-- start STORED RECORDS --
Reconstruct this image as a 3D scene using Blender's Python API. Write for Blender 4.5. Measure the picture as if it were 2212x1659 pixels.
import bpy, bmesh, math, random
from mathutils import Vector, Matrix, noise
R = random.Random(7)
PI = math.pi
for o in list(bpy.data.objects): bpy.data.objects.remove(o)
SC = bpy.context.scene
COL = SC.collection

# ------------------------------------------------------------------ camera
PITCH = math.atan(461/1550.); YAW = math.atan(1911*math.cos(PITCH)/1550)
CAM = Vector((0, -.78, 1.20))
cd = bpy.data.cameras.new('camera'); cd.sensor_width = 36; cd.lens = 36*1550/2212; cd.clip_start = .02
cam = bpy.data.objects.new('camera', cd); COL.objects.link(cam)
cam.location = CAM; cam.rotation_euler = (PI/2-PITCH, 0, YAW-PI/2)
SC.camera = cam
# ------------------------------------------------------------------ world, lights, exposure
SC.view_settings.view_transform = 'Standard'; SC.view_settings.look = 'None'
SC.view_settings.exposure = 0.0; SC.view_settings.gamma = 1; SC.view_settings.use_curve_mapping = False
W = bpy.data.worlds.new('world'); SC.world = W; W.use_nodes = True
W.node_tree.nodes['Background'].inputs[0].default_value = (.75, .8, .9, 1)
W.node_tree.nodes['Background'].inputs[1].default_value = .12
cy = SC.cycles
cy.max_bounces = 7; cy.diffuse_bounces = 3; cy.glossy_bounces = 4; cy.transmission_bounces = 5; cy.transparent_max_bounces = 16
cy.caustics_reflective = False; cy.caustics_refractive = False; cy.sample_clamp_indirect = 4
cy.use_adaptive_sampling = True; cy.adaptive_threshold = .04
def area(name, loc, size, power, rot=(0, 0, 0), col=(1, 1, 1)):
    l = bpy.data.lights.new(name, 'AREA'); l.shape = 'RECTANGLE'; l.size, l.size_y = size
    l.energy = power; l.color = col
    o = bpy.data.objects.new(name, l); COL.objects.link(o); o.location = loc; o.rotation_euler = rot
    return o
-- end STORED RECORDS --
-- start STORED RECORDS --
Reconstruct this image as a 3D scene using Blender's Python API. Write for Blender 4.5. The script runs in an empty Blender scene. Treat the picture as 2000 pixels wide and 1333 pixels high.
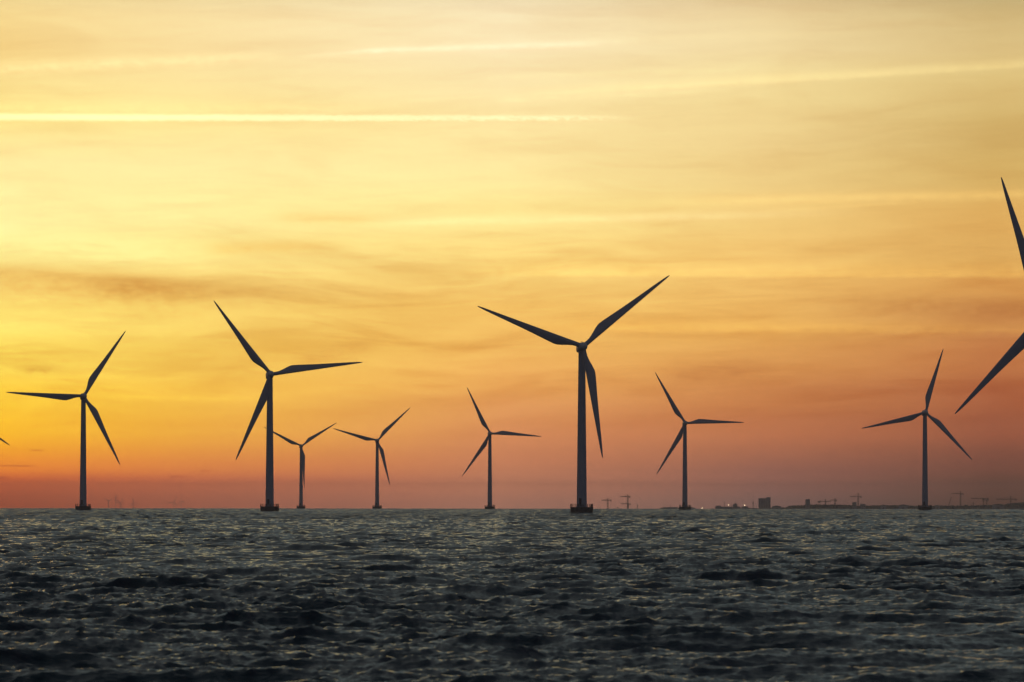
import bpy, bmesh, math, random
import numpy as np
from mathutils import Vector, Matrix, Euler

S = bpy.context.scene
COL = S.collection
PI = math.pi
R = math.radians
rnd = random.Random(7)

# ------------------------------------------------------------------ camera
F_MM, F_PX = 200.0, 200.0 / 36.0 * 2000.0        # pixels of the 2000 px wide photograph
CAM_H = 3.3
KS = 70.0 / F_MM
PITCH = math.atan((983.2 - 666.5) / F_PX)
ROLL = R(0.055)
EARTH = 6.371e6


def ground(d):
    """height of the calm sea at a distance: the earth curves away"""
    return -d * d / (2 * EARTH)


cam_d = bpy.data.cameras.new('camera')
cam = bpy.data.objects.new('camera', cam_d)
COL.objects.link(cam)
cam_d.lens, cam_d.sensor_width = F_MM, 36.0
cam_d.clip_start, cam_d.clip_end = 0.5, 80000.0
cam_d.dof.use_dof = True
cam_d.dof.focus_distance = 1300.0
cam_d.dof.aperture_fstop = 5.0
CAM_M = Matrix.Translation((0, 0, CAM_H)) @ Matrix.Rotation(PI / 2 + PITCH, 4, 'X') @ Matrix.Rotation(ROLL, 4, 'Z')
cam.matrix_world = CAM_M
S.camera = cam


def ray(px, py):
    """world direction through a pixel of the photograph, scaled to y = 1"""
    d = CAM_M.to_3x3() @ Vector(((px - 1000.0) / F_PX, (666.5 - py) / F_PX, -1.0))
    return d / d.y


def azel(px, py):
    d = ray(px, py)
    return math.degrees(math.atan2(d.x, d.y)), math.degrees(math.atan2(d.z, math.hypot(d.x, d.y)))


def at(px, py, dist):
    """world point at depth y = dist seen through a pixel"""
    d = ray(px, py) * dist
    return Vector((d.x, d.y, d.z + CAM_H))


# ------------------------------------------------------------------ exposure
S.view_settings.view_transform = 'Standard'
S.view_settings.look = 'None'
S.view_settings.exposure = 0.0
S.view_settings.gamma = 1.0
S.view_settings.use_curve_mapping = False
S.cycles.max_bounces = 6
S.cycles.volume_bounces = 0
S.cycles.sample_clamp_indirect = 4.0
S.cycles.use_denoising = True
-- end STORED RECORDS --
-- start STORED RECORDS --
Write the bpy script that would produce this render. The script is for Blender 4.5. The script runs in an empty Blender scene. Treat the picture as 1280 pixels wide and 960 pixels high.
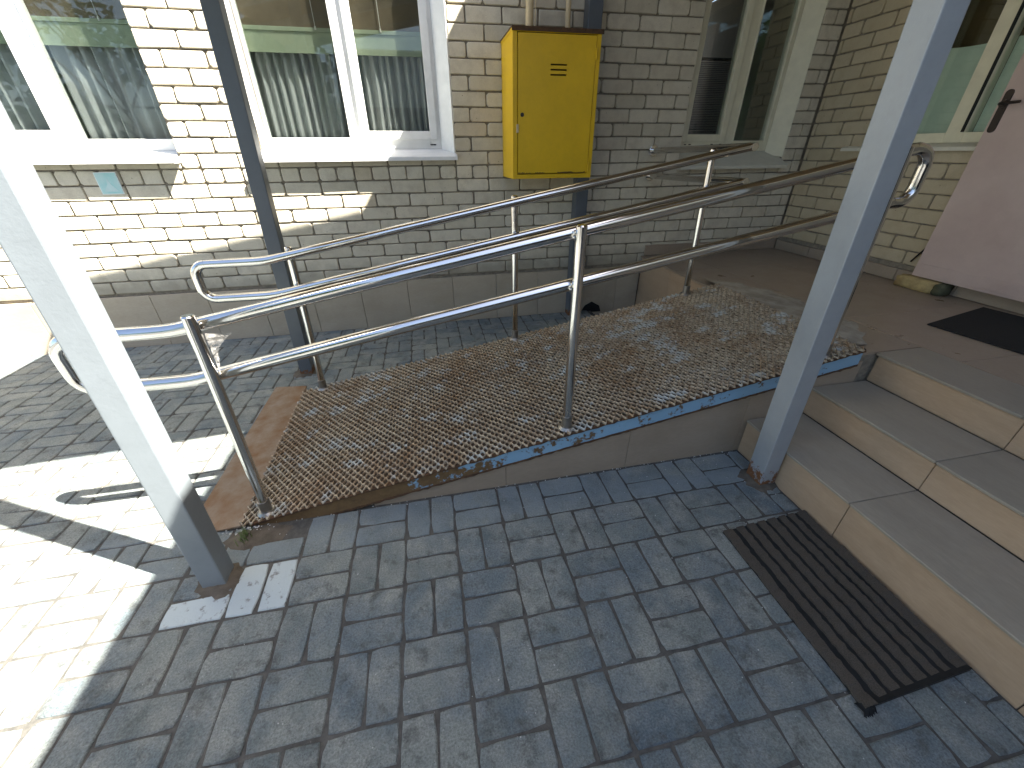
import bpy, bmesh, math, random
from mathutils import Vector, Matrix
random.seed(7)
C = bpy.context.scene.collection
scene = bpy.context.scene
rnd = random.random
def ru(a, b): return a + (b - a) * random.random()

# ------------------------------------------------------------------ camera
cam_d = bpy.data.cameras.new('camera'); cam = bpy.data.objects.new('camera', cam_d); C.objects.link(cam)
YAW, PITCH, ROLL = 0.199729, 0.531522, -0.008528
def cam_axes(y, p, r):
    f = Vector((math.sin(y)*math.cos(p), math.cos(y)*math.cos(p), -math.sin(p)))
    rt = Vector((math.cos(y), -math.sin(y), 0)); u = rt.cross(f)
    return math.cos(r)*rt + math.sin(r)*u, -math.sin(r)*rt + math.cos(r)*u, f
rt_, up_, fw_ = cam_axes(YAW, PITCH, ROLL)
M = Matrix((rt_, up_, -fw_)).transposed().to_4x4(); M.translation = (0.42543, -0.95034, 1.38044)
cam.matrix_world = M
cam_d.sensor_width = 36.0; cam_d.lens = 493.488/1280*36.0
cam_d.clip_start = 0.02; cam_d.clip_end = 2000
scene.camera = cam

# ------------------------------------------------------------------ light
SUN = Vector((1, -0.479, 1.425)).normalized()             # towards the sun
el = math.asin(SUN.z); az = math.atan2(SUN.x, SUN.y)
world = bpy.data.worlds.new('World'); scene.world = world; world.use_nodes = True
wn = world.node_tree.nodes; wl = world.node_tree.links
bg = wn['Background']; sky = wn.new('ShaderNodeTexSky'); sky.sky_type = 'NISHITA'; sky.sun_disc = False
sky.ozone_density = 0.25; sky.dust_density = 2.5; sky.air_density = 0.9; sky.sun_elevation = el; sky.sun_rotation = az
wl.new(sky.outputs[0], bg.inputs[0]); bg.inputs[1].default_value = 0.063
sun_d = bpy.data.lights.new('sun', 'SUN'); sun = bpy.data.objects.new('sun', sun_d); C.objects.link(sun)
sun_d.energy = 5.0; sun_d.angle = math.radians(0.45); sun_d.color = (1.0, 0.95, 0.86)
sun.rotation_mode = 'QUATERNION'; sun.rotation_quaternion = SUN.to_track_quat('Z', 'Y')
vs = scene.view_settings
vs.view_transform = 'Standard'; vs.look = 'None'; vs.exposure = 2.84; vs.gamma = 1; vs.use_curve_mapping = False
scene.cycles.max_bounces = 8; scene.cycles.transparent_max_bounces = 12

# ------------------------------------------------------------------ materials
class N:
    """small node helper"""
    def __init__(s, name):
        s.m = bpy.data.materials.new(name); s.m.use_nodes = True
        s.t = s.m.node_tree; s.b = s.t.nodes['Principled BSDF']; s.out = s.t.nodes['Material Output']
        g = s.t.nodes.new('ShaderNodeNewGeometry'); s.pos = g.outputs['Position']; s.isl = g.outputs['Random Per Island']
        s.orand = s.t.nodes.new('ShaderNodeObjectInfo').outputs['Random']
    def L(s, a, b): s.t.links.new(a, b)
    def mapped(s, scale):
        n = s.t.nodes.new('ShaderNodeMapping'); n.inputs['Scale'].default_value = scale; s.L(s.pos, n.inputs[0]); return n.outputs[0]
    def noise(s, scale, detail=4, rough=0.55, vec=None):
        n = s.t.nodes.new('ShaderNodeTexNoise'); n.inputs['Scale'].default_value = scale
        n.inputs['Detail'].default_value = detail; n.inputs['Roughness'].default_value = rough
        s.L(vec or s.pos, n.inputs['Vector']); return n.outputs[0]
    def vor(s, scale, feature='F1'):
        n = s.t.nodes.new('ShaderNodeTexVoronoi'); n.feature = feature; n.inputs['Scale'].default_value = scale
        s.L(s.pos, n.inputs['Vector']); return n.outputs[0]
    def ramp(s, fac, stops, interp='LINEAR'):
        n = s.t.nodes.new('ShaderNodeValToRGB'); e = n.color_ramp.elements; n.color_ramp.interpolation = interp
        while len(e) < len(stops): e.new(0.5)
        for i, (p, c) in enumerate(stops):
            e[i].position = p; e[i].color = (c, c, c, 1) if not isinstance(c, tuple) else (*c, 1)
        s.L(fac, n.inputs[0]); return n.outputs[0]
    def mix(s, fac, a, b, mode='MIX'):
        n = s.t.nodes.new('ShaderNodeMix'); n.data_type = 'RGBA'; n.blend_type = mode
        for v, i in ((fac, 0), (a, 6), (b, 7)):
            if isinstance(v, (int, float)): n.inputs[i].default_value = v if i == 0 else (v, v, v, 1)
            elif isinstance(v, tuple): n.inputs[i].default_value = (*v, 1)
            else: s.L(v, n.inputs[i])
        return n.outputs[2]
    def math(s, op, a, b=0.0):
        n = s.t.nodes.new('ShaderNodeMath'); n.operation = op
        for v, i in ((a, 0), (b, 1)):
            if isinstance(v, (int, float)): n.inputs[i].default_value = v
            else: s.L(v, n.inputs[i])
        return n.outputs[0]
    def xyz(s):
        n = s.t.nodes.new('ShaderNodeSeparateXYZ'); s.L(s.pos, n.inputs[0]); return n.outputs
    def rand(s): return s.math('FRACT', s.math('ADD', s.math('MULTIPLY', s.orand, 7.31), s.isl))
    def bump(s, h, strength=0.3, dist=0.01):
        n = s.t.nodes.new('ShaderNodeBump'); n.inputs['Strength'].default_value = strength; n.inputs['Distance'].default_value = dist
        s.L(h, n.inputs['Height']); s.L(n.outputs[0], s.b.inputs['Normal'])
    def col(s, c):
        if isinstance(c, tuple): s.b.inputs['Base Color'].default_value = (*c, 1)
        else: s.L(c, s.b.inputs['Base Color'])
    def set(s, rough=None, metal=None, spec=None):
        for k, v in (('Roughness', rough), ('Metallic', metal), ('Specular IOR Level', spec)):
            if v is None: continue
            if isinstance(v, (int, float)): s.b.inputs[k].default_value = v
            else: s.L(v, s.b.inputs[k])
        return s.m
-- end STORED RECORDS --
◆ PROBLEM DETAILS: Quote the data above exactly from the line with "Write the bpy" to the line with "def ru(a, b): return", both ends counted, and nothing else. Pictures don't go in.

◆ EXERCISE RESULT:
Write the bpy script that would produce this render. The script is for Blender 4.5. The script runs in an empty Blender scene. Treat the picture as 1280 pixels wide and 960 pixels high.
import bpy, bmesh, math, random
from mathutils import Vector, Matrix
random.seed(7)
C = bpy.context.scene.collection
scene = bpy.context.scene
rnd = random.random
def ru(a, b): return a + (b - a) * random.random()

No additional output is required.